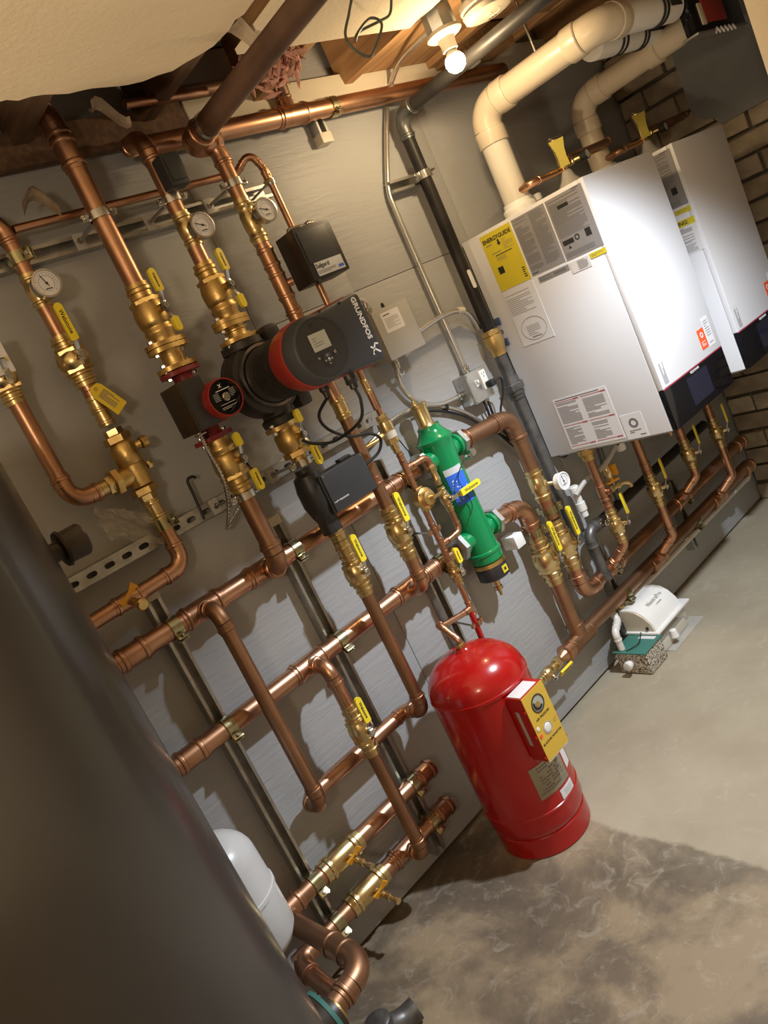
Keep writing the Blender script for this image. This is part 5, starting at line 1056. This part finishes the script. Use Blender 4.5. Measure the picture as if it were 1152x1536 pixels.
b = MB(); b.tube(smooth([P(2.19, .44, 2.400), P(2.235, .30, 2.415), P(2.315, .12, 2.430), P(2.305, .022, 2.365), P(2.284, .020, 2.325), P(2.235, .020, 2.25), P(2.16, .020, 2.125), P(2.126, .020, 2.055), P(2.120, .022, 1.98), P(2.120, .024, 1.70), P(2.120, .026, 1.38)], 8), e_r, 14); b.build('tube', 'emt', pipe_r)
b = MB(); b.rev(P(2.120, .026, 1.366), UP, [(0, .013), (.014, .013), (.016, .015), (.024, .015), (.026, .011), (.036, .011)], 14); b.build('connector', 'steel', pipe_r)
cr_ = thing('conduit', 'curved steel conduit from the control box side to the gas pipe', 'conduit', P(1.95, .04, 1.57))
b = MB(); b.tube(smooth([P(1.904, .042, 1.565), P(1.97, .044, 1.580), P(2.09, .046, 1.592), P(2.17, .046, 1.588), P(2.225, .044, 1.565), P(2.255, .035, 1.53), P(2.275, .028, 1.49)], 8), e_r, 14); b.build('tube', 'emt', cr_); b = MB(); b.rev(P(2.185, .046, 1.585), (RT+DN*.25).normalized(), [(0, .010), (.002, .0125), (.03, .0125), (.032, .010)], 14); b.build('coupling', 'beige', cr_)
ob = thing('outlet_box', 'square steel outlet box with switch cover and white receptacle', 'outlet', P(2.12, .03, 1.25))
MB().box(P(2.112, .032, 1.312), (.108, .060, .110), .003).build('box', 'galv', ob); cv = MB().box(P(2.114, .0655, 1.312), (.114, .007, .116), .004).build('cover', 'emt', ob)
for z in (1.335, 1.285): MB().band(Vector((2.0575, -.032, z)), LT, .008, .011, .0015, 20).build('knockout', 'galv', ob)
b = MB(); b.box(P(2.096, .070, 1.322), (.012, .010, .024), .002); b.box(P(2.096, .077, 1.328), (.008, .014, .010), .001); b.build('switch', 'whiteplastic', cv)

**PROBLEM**
The material above holds pictures; copy everything else in it exactly.

**EXPECTED ANSWER**
Keep writing the Blender script for this image. This is part 5, starting at line 1056. This part finishes the script. Use Blender 4.5. Measure the picture as if it were 1152x1536 pixels.
b = MB(); b.tube(smooth([P(2.19, .44, 2.400), P(2.235, .30, 2.415), P(2.315, .12, 2.430), P(2.305, .022, 2.365), P(2.284, .020, 2.325), P(2.235, .020, 2.25), P(2.16, .020, 2.125), P(2.126, .020, 2.055), P(2.120, .022, 1.98), P(2.120, .024, 1.70), P(2.120, .026, 1.38)], 8), e_r, 14); b.build('tube', 'emt', pipe_r)
b = MB(); b.rev(P(2.120, .026, 1.366), UP, [(0, .013), (.014, .013), (.016, .015), (.024, .015), (.026, .011), (.036, .011)], 14); b.build('connector', 'steel', pipe_r)
cr_ = thing('conduit', 'curved steel conduit from the control box side to the gas pipe', 'conduit', P(1.95, .04, 1.57))
b = MB(); b.tube(smooth([P(1.904, .042, 1.565), P(1.97, .044, 1.580), P(2.09, .046, 1.592), P(2.17, .046, 1.588), P(2.225, .044, 1.565), P(2.255, .035, 1.53), P(2.275, .028, 1.49)], 8), e_r, 14); b.build('tube', 'emt', cr_); b = MB(); b.rev(P(2.185, .046, 1.585), (RT+DN*.25).normalized(), [(0, .010), (.002, .0125), (.03, .0125), (.032, .010)], 14); b.build('coupling', 'beige', cr_)
ob = thing('outlet_box', 'square steel outlet box with switch cover and white receptacle', 'outlet', P(2.12, .03, 1.25))
MB().box(P(2.112, .032, 1.312), (.108, .060, .110), .003).build('box', 'galv', ob); cv = MB().box(P(2.114, .0655, 1.312), (.114, .007, .116), .004).build('cover', 'emt', ob)
for z in (1.335, 1.285): MB().band(Vector((2.0575, -.032, z)), LT, .008, .011, .0015, 20).build('knockout', 'galv', ob)
b = MB(); b.box(P(2.096, .070, 1.322), (.012, .010, .024), .002); b.box(P(2.096, .077, 1.328), (.008, .014, .010), .001); b.build('switch', 'whiteplastic', cv)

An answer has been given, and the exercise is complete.